Autant dire qu’à part dans les Landes, on aura beaucoup de mal à trouver des tronçons compatibles !
Le premier ministre, lui, n’avait mis aucune condition ni aucune réserve à sa réduction généralisée de la vitesse mais il se permet aujourd’hui de mettre des conditions dissuasives à un retour en arrière.
Et ceci au mépris de la volonté du peuple et de bon nombre d’élus locaux.
Mais ces conditions ne suffisaient pas au premier ministre !
Pour bien enfoncer le clou, Edouard Philippe, vient de faire diffuser, le 15 janvier dernier, par le ministère de l’intérieur une directive à l’intention de tous les préfets.
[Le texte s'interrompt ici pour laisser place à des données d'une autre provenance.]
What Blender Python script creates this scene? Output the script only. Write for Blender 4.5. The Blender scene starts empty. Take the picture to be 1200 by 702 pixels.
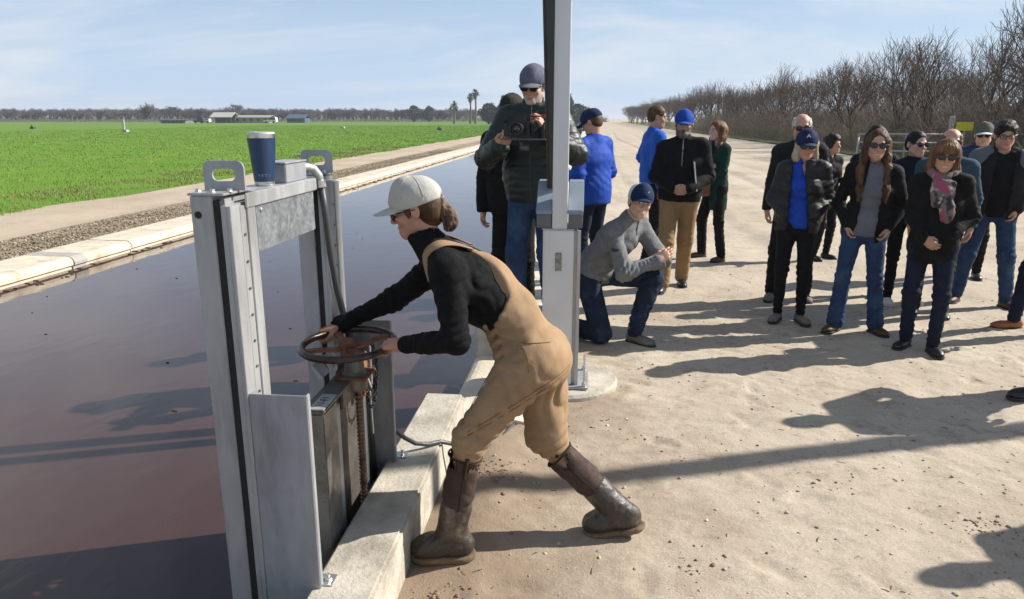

Dans les colonnes du Dauphiné, la directive est jugée très dissuasive :
Le député du Cantal, Vincent Descoeur, a déclaré dans le Figaro : « Ce document est un guide conçu pour empêcher les élus de revenir sur le 80 km/h ».
Les préfets à la manoeuvre
Des recommandations qui fleurent bon l’injonction: tout département qui souhaite repasser à 90 km/h doit d’abord solliciter l’avis consultatif de la Commission départementale de sécurité routière (CDSR). Laquelle est composée d’élus locaux, d’associations… mais aussi de représentants de l’État.
C’est d’ailleurs le préfet, dépendant de l’État, qui préside cette CDSR. Purement consultatif, l’avis de la CDSR risque de peser lourd au moment de la décision finale.
« Donner un avis systématiquement négatif » si …
La circulaire dispose également de multiples contraintes auxquelles doivent répondre les tronçons « proposés »: s’ils doivent mesurer « au moins 10 km », le texte enjoint les préfets de « donner un avis systématiquement défavorable » sur les tronçons où il y a « des arrêts de transports en commun », de la circulation d’engins agricoles et de riverains, ou « traversés de chemins de grande randonnée ou de véloroutes » (pistes cyclables de moyenne ou longue distance).
Autant dire qu’en milieu rural, rares seront les tronçons éligibles… du point de vue de l’État
Les élus qui souhaitent revenir aux 90 km/h devront par ailleurs transmettre au préfet un « projet d’arrêté motivé » et « basé sur une étude d’accidentalité » (fréquence des accidents) du tronçon concerné, est-il précisé dans la circulaire.
Il faudra payer, mais pas seulement
Le texte rappelle également que les gestionnaires des voiries concernées (conseils départementaux, mairies parfois) devront financer et installer eux-mêmes les nouveaux panneaux signalant le relèvement à 90 km/h au début de chaque section et après chaque intersection, ainsi que, à la fin du tronçon, ceux qui indiquent la nouvelle vitesse maximale.
Sans cette signalisation, la vitesse maximale ne sera pas relevée, est-il souligné dans la circulaire.
Le risque judiciaire
Enfin, la circulaire Castaner rappelle le risque juridique qui pèsera sur les élus qui auraient, éventuellement, passé outre l’avis de la CDSR: en cas d’accident, mortel ou non, leur responsabilité pénale pourra être engagée.
Autant d’éléments qui risquent de limiter drastiquement le retour, souhaité par 8 à 9 Français sur 10, aux 90 km/h sur le réseau secondaire.
En conclusion
Une fois de plus, ce pouvoir montre son incapacité à écouter les Français et sa tendance à mépriser les corps intermédiaires. N’oublions pas que les élus locaux ont, à leur niveau, une représentativité et une légitimité bien plus grandes que celles du président de la République et encore plus du premier ministre.
Avec son physique de shérif de Notthingam, on n’oubliera pas qu’Edouard Philippe fut d’abord un traitre à son camp pour être premier ministre et qu’il se sera immédiatement coulé dans le moule de la Macronie, oubliant ainsi tout son passé d’élu local à la mairie du Havre.